Identifying Igneous Rocks: A Practical Guide

Identifying igneous rocks requires careful observation of their physical characteristics. Key features to consider include:

1. Texture: A Window into Cooling History

The texture of an igneous rock, as discussed above, is a direct reflection of its cooling history. Key textural terms include:

• Coarse-grained: Large crystals are visible to the naked eye. This indicates slow cooling.
• Fine-grained: Crystals are too small to see without magnification. This indicates rapid cooling.
• Porphyritic: Contains both large and small crystals, suggesting a two-stage cooling process.
• Glassy: No crystals are visible, indicating extremely rapid cooling.
• Vesicular: Contains many small holes (vesicles) formed by escaping gases.

2. Mineral Composition: Unveiling the Chemical Fingerprint

The mineral composition of an igneous rock is determined by the chemical composition of the parent magma.
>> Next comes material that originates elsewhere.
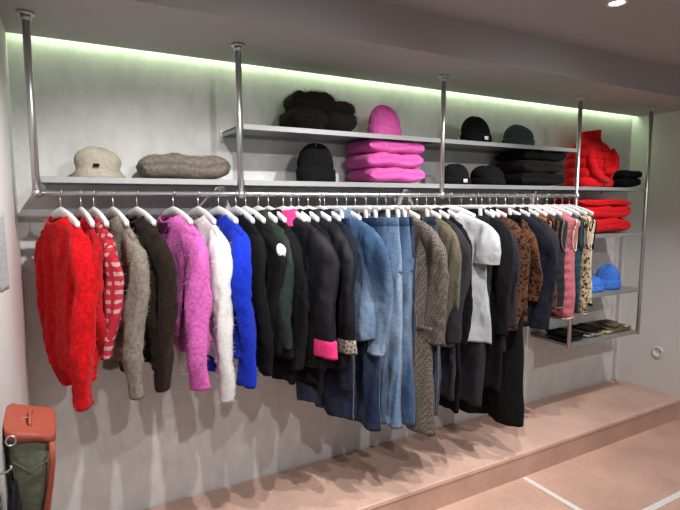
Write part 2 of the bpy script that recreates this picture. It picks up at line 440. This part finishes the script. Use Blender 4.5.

Common minerals found in igneous rocks include:

• Feldspar: A group of silicate minerals, often light-colored, that are abundant in many igneous rocks.
• Quartz: A hard, crystalline mineral that is often found in felsic igneous rocks.
• Pyroxene: A group of dark-colored silicate minerals that are commonly found in mafic igneous rocks.
• Amphibole (Hornblende): A dark-colored silicate mineral found in intermediate igneous rocks.
• Mica (Biotite and Muscovite): Sheet silicate minerals, biotite is dark and muscovite is light.
• Olivine: A green, magnesium-iron silicate mineral often found in ultramafic rocks.

3. Color: A First Impression

While not definitive, color can provide a valuable initial clue. Generally:

• Light-colored (felsic) igneous rocks are rich in silica and aluminum.
• Dark-colored (mafic) igneous rocks are rich in iron and magnesium.
• Intermediate igneous rocks have a mix of light and dark minerals.

Examples of Igneous Rocks and Their Identification

Let's examine some specific examples to reinforce your understanding:

Scenario 1: You find a rock with large, easily visible crystals of quartz, feldspar, and mica. It's light-colored.

Identification: This is likely granite, a coarse-grained, felsic intrusive igneous rock.

Scenario 2: You discover a dark-colored rock with fine-grained texture. It's dense and heavy.

Identification: This could be basalt, a fine-grained, mafic extrusive igneous rock.

Scenario 3: You encounter a rock with a glassy texture, exhibiting a conchoidal fracture.

Identification: This is likely obsidian, a volcanic glass formed by rapid cooling of lava.

Scenario 4: You find a light-colored rock with a porphyritic texture, displaying large crystals embedded in a fine-grained matrix.

Identification: This could be a porphyritic rhyolite or other porphyritic igneous rock, indicative of a two-stage cooling history.

Beyond the Basics: Specialized Igneous Rock Classifications

The classification of igneous rocks can be further refined based on more detailed chemical and mineralogical analyses. These classifications often involve diagrams like the QAPF diagram (for classifying plutonic rocks) and TAS diagram (for volcanic rocks), which consider the relative proportions of quartz, alkali feldspar, plagioclase feldspar, and feldspathoids. However, the principles discussed above provide a solid foundation for identifying the most common types of igneous rocks.

Conclusion: Mastering the Art of Igneous Rock Identification

Identifying igneous rocks requires a combination of observation and understanding. By carefully examining texture, mineral composition, and color, and by considering the processes of magma formation and cooling, you can confidently distinguish between different types of igneous rocks. This knowledge is essential for geologists, earth science enthusiasts, and anyone fascinated by the dynamic processes that shape our planet. Remember, practice is key! The more rocks you examine, the sharper your identification skills will become. So, grab your hand lens and get exploring!